What the researchers found
Five problems with one root cause, found before a single line of code was written.
BUILDING BEHAVIOURKIT
Lauren Kelly
9/5/2025
I ran user research on the Quick Start feature spec this month. Sessions with applied behavioural scientists, product designers, and service designers. People who work with behaviour change tools professionally, who understand both the science and the practical realities of using it in projects.
I wanted to know: does this spec hold up when a critical, experienced practitioner walks through it? Where does it wobble? Where does it mislead? Where does it promise something the experience doesn't deliver?
They found five problems. All of them were real, and all of them shared the same root cause.
Problem one: the system was putting unconfirmed text into the team brief. When you use Quick Start, the system generates a synthesis of your problem based on your inputs. That synthesis was appearing in the shareable team brief before the user had confirmed it was accurate. Which means the system was trusting its own interpretation more than it trusted the person using it. If the synthesis was slightly wrong, and it easily could be, the brief would carry that error into a meeting room or a Slack channel without the user ever having a chance to correct it.
Problem two: there was no graceful path for uncertainty. If the recommendation landed and it didn't feel right, the user had no way to say "I'm not sure about this." The system assumed its output was accepted. In reality, recommendations land with varying degrees of confidence. Sometimes you need to sit with something before committing. The spec had no room for that.
Problem three: internal labels were leaking into user-facing outputs. "Support from Others" and "Group Uptake" were appearing in team briefs. Those are database names. They're meaningful inside the system. They're meaningless to a creative director reading a brief, or a programme manager reviewing a plan. The translation layer, the thing that converts internal labels into plain language, wasn't running on external outputs.
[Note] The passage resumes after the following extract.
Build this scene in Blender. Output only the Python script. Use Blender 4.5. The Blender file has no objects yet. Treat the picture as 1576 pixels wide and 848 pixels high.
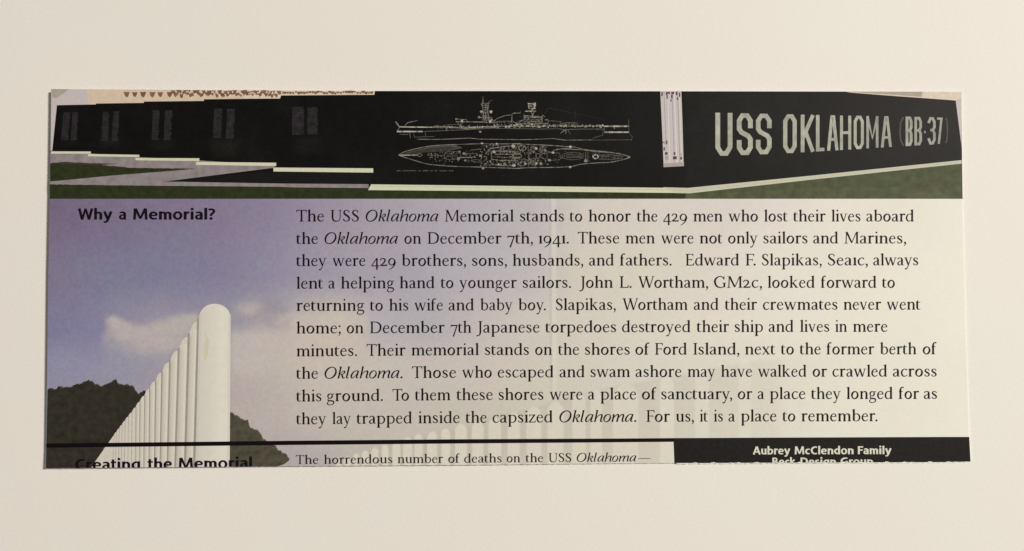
import bpy, math, random
import numpy as np

random.seed(7)
RNG = np.random.default_rng(11)
S = bpy.context.scene
COL = S.collection

# ------------------------------------------------------------------ camera
F_PX, CX, CY, W_PX = 1400.0, 788.0, 424.0, 1576.0
CAM_ROT = (0.0388953, -0.0240824, -0.0034057)
CAM_LOC = (-0.0053676, -0.0081234, 0.2137314)
cam = bpy.data.cameras.new('camera')
cam.sensor_width = 36.0
cam.lens = F_PX / W_PX * 36.0
cam.clip_start, cam.clip_end = 0.01, 20.0
cam_o = bpy.data.objects.new('camera', cam)
COL.objects.link(cam_o)
cam_o.location, cam_o.rotation_euler = CAM_LOC, CAM_ROT
S.camera = cam_o

# ------------------------------------------------------------------ room light
world = bpy.data.worlds.new('World')
S.world = world
world.use_nodes = True
wb = world.node_tree.nodes['Background']
wb.inputs[0].default_value = (1.0, 0.93, 0.82, 1)
wb.inputs[1].default_value = 0.17

def area_lamp(name, loc, target, size, power, color):
    L = bpy.data.lights.new(name, 'AREA')
    L.shape, L.size, L.energy, L.color = 'DISK', size, power, color
    o = bpy.data.objects.new(name, L)
    COL.objects.link(o)
    o.location = loc
    d = np.array(target) - np.array(loc)
    import mathutils
    o.rotation_euler = mathutils.Vector(d).to_track_quat('-Z', 'Y').to_euler()
    return o
area_lamp('room_lamp', (1.86, 0.72, 2.13), (0.0, 0.0, 0.0), 0.46, 92.5, (1.0, 0.918, 0.805))

S.view_settings.view_transform = 'Standard'
S.view_settings.look = 'None'
S.view_settings.exposure = 0.0
S.view_settings.gamma = 1.0
S.view_settings.use_curve_mapping = False

# ------------------------------------------------------------------ helpers
def lin(c):
    c = np.asarray(c, float) / 255.0
    return np.where(c <= 0.04045, c / 12.92, ((c + 0.055) / 1.055) ** 2.4)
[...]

Problem four: a gating decision was blocking the primary use case. One participant needed the recommendation view to get pre-pilot approval from a stakeholder. The spec required check-ins before unlocking certain views, which meant the thing she needed to share for approval was locked behind a step she hadn't completed yet. The gate was in the wrong place.
Problem five: the most important sentence on the page was styled in a way that undermined its authority. The synthesis statement, the system's confirmed interpretation of the user's problem, was displayed in italics. Italics read as provisional, tentative, uncertain. The synthesis should feel like a settled starting point, something the user has confirmed and the system is presenting with confidence. The visual hierarchy was working against the content hierarchy.
Five problems. Same root cause in every case: something that was carefully designed in the spec was losing fidelity on its way to the user's experience.
This is a pattern I've seen before in service design work. The gap between intention and implementation. The designer meant one thing, the spec captured it, and then somewhere between spec and experience, the meaning drifted. Internal logic leaked through. Edge cases weren't handled. Visual signals contradicted the content.
The fix for each individual problem was straightforward. Confirm before publishing. Add an uncertainty path. Run the translation layer on all outputs. Move the gate. Change the typography. Small changes, each of them.
But the larger lesson is the one I'm taking forward. Test your spec as seriously as you'd test your product. The spec is the first version of the product. The problems the researchers found were spec problems, caught before a single line of code was written. That's the right time to find them. Once the spec has bugs, the product will inherit them unless someone intervenes.
I'm grateful to the people who gave their time and their critical eye to this. The findings were uncomfortable and useful in exactly the right proportions.